One Primate's Search For Intelligent Life (REVELATIONS)

“On the debris of our despair we build our character.” --- Emerson

    

On June 26th 1998 – Skippy Does It His Way With The Burgers *

      Every now and then we do have picnics and snacks at the plant. Usually it is around Fourth of July, Thanksgiving, Christmas - sometimes birthdays. After my co-litigants and I put our hat into the legal ring, the managers at the plant started to throw the occasional picnic more often to sooth the Postal sheep at Gateway.

      I could never stomach how my coworkers complained incessantly about the two-faced vicious evil supervisors and managers at our plant. (Their words) I could never stomach how they complained when they saw someone victimized. But the most nauseating for me was as soon as the managers rung the feeding bell, I would see my fellow sheep and many of the little Postal piggies stampeded into the break room as eager as any pedophile longing for the recess bell as he is hanging out on the perimeter of grade school playground.

      The entire picnic these whining pigs would greedily slop down their culinary thirty pieces of silver; and in between bites of food they'd just loved to bitch. It was between grunts and snorts they would engage with each other a non-stop barrage of disparaging remarks about the various supervisors and managers who had provided them this pig-fest.

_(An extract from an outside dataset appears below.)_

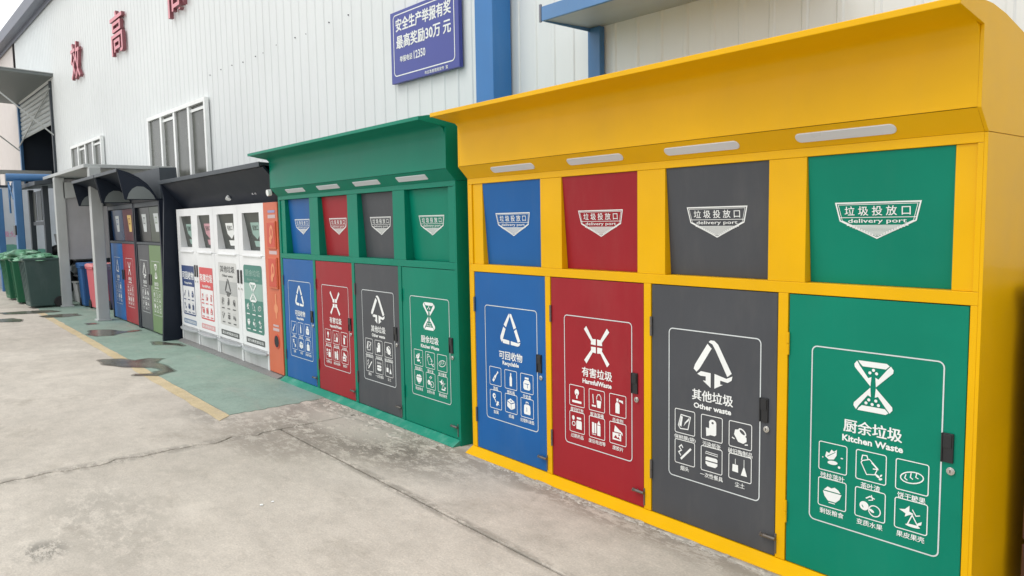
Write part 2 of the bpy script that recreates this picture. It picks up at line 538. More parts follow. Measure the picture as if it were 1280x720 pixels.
# --- pictograms, cell coordinates -1..1: p fill, k knocked-out, l line, e ellipse, x knocked-out ellipse, o outlined ellipse, c closed line
def ring(x, z, rx, rz, n=18, rot=0):
    return [(x + rx * math.cos(2 * math.pi * i / n) * math.cos(rot) - rz * math.sin(2 * math.pi * i / n) * math.sin(rot),
             z + rx * math.cos(2 * math.pi * i / n) * math.sin(rot) + rz * math.sin(2 * math.pi * i / n) * math.cos(rot)) for i in range(n)]
ICONS = {
 'recyclable': [
  [('p', [(-.62, -.55), (-.35, -.72), (.12, -.1), (.2, .1), (.42, .36), (.3, .46), (.08, .2), (-.12, .12)]), ('e', .45, .52, .13, .13), ('k', [(-.3, -.32), (-.22, -.38), (-.1, -.2), (-.18, -.14)])],
  [('p', [(-.2, -.75), (.2, -.75), (.22, .2), (.1, .5), (.1, .8), (-.1, .8), (-.1, .5), (-.22, .2)])],
  [('p', [(-.6, -.55), (-.42, -.72), (.42, -.72), (.6, -.55), (.6, .1), (.35, .42), (-.35, .42), (-.6, .1)]), ('p', [(-.34, .5), (.34, .5), (.34, .72), (-.34, .72)]), ('k', [(-.4, -.08), (.4, -.08), (.4, -.0), (-.4, -.0)]), ('k', [(.06, -.5), (.14, -.5), (.14, -.08), (.06, -.08)])],
  [('e', -.3, .42, .3, .32), ('x', -.2, .42, .12, .12), ('l', [(-.3, .1), (-.1, -.05), (.05, -.3)], .14), ('p', [(.05, -.62), (.3, -.12), (.62, -.2), (.5, -.42), (.66, -.6), (.4, -.55), (.25, -.78)])],
  [('p', [(-.72, .2), (-.05, -.05), (-.05, -.72), (-.72, -.4)]), ('p', [(.02, -.05), (.7, .2), (.7, -.42), (.02, -.72)]), ('p', [(-.7, .3), (-.1, .62), (.68, .3), (-.02, .04)]), ('k', [(-.2, .35), (-.02, .42), (.2, .33), (0, .25)])],
  [('p', [(-.5, -.72), (.5, -.72), (.58, -.5), (.52, .3), (.3, .42), (-.3, .42), (-.52, .3), (-.58, -.5)]), ('l', [(-.2, .5), (-.16, .7), (.16, .7), (.2, .5)], .1), ('k', [(-.1, -.4), (-.02, -.4), (-.02, .1), (-.1, .1)])]],
 'harmful': [
  [('e', 0, .38, .32, .34), ('p', [(-.1, .1), (.1, .1), (.1, -.28), (-.1, -.28)]), ('x', .0, .18, .09, .09), ('p', [(-.7, -.5), (.68, -.5), (.68, -.75), (-.7, -.75)])],
  [('l', [(-.55, .6), (-.48, -.35)], .11), ('p', [(-.7, -.5), (-.1, -.5), (-.1, -.68), (-.7, -.68)]), ('p', [(-.02, .05), (.64, .05), (.54, -.7), (.08, -.7)]), ('l', [(0, .12), (.02, .42), (.18, .66), (.42, .68), (.6, .45), (.64, .12)], .08)],
  [('p', [(-.3, -.76), (.24, -.76), (.24, .15), (.08, .35), (-.14, .35), (-.3, .15)]), ('p', [(-.14, .42), (.08, .42), (.1, .72), (-.16, .72)]), ('p', [(.18, .62), (.7, .6), (.72, .3), (.4, .42), (.18, .44)])],
  [('e', -.55, .42, .2, .24), ('o', -.5, -.2, .22, .22, .09), ('p', [(-.1, .12), (.02, .22), (.58, .22), (.7, .12), (.7, -.68), (-.1, -.68)]), ('p', [(-.02, .36), (.62, .36), (.62, .58), (-.02, .58)])],
  [('p', [(-.7, -.62), (-.4, -.66), (-.4, .5), (-.7, .5)]), ('p', [(-.32, -.6), (-.08, -.6), (-.08, .45), (-.32, .45)]), ('p', [(.05, -.78), (.5, -.78), (.5, .42), (.28, .8), (.05, .42)]), ('k', [(.05, .3), (.5, .3), (.5, .36), (.05, .36)]), ('l', [(-.7, -.75), (-.1, -.75)], .06)],
  [('p', [(-.38, .78), (.6, .2), (.66, -.1), (.35, .15), (-.5, .15)]), ('p', [(-.7, .05), (.45, .05), (.45, -.68), (-.7, -.68)]), ('k', [(-.55, -.5), (-.28, -.15), (-.05, -.42), (.1, -.28), (.3, -.55)]), ('x', .18, -.1, .1, .1)]],
 'other': [
  [('c', [(-.72, -.4), (-.42, .62), (.62, .55), (.35, -.62), (-.5, -.68)], .09), ('p', [(-.62, -.4), (-.4, .5), (-.22, .45), (-.38, -.5)]), ('p', [(.5, .5), (.02, -.02), (-.12, -.4), (.12, -.08), (.45, .2)])],
  [('e', .1, .5, .38, .3), ('p', [(-.26, .5), (.48, .5), (.48, -.5), (.3, -.62), (-.1, -.6), (-.55, -.78), (-.6, .0), (-.26, -.02)]), ('x', .1, .5, .12, .1)],
  [('p', [(-.6, .0), (-.5, .42), (-.1, .5), (.6, -.1), (.62, -.42), (.3, -.66), (-.2, -.58)]), ('e', .2, .3, .44, .26, -.6), ('x', .2, .3, .3, .14, -.6), ('l', [(-.8, -.3), (-.55, -.4)], .1), ('l', [(.45, -.72), (.75, -.66)], .1)],
  [('p', [(-.5, -.6), (-.36, -.74), (.75, .42), (.62, .56)]), ('l', [(-.42, -.35), (-.68, -.05), (-.36, .15), (-.62, .42), (-.36, .65), (-.2, .4)], .1)],
  [('p', [(-.62, .12), (-.5, .22), (.5, .22), (.62, .12), (.62, -.12), (-.62, -.12)]), ('p', [(-.62, -.22), (.62, -.22), (.62, -.42), (.4, -.62), (-.4, -.62), (-.62, -.42)]), ('l', [(-.66, .5), (.66, .44)], .06), ('l', [(-.6, .66), (.66, .6)], .06)],
  [('l', [(-.45, .7), (-.45, .25)], .05), ('p', [(-.72, .2), (-.18, .2), (-.16, -.45), (-.75, -.42)]), ('l', [(.4, .8), (.4, .1)], .05), ('p', [(.34, .12), (.46, .12), (.7, -.6), (.1, -.6)])]],
 'kitchen': [
  [('p', [(-.6, .0), (-.5, .4), (-.28, .3), (-.1, .62), (.1, .5), (.32, .7), (.3, .25), (.1, -.1), (-.3, -.2)]), ('k', [(-.45, .05), (.2, .5), (.22, .46), (-.42, .0)]), ('e', .0, -.38, .4, .16, .1), ('e', .52, -.62, .1, .1), ('e', .72, .12, .1, .05), ('e', -.78, -.1, .05, .05)],
  [('c', [(-.72, .2), (-.3, -.62), (.3, -.5), (.5, .0), (-.1, .55), (-.62, .35)], .07), ('l', [(-.7, .35), (-.62, .75), (-.3, .78), (-.22, .55)], .08), ('l', [(.05, .35), (.5, -.05), (.15, -.1)], .09), ('e', .5, -.55, .2, .09, -.6), ('e', .72, -.72, .14, .08, .5), ('e', .75, -.45, .12, .06, .9)],
  [('c', ring(0, -.05, .78, .4, 20, .22), .08), ('l', [(-.4, .1), (-.48, -.18), (-.3, -.3)], .07), ('l', [(-.05, .28), (-.1, -.05), (.08, -.15)], .07), ('l', [(.32, .38), (.26, .05), (.44, -.02)], .07)],
  [('p', [(-.72, .1), (.75, .1), (.6, -.3), (.3, -.6), (-.3, -.6), (-.58, -.3)]), ('p', [(-.66, .18), (-.35, .5), (-.05, .42), (.2, .55), (.5, .4), (.68, .18)]), ('l', [(-.25, -.72), (.25, -.72)], .07)],
  [('e', -.42, -.2, .34, .34), ('o', .35, -.4, .42, .4, .08), ('k', [(-.6, -.2), (-.55, -.15), (-.45, -.32), (-.5, -.36)]), ('e', .15, -.42, .2, .1, -.5), ('l', [(-.3, .4), (.0, .62), (.35, .5)], .09), ('l', [(-.1, .3), (.2, .4), (.1, .75)], .07)],
  [('p', [(-.8, .3), (-.4, .4), (-.1, .72), (-.1, .3), (.2, .2), (-.1, .05), (-.4, -.15), (-.35, .1)]), ('c', [(.1, .1), (-.2, -.62), (.5, -.6)], .08), ('l', [(.1, .5), (.35, .1), (.62, .2)], .07), ('e', .15, -.68, .5, .1), ('p', [(.45, -.4), (.75, -.2), (.72, -.45), (.5, -.55)])]]}
CAPS = {'recyclable': ['酒瓶', '塑料瓶', '牛奶盒', '金属', '纸箱', '旧塑料油壶'],
        'harmful': ['废旧灯泡', '废油漆桶', '杀虫剂', '过期药品', '废旧电池等', '废胶片'],
        'other': ['保鲜膜(袋)', '污染纸张', '破旧陶制品', '烟头', '一次性餐具', '尘土'],
        'kitchen': ['残枝落叶', '茶叶渣', '饼干糖果', '剩饭粮食', '变质水果', '果皮果壳']}
TITLE = {'recyclable': ('可回收物', 'Recyclable'), 'harmful': ('有害垃圾', 'HarmfulWaste'), 'other': ('其他垃圾', 'Other waste'), 'kitchen': ('厨余垃圾', 'Kitchen Waste')}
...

      Among my fellow Postal Sheep I would be alone in my protest as I boycotted management by refusing to eat the food that they provided. I asked Janus, Neall, Khan, and the other Union Officers why management even bothered to occasionally provide these picnics for us.

      Between gulping mouthfuls of food Janus said, “They are given a certain amount of money in their budget to provide us with occasion picnics.”

      Khan was shoveling food into his grub hole as fast as he could, without looking up he said, “Yeah the only reason why the dirty evil bastards even have this in their budgets is for window dressing”.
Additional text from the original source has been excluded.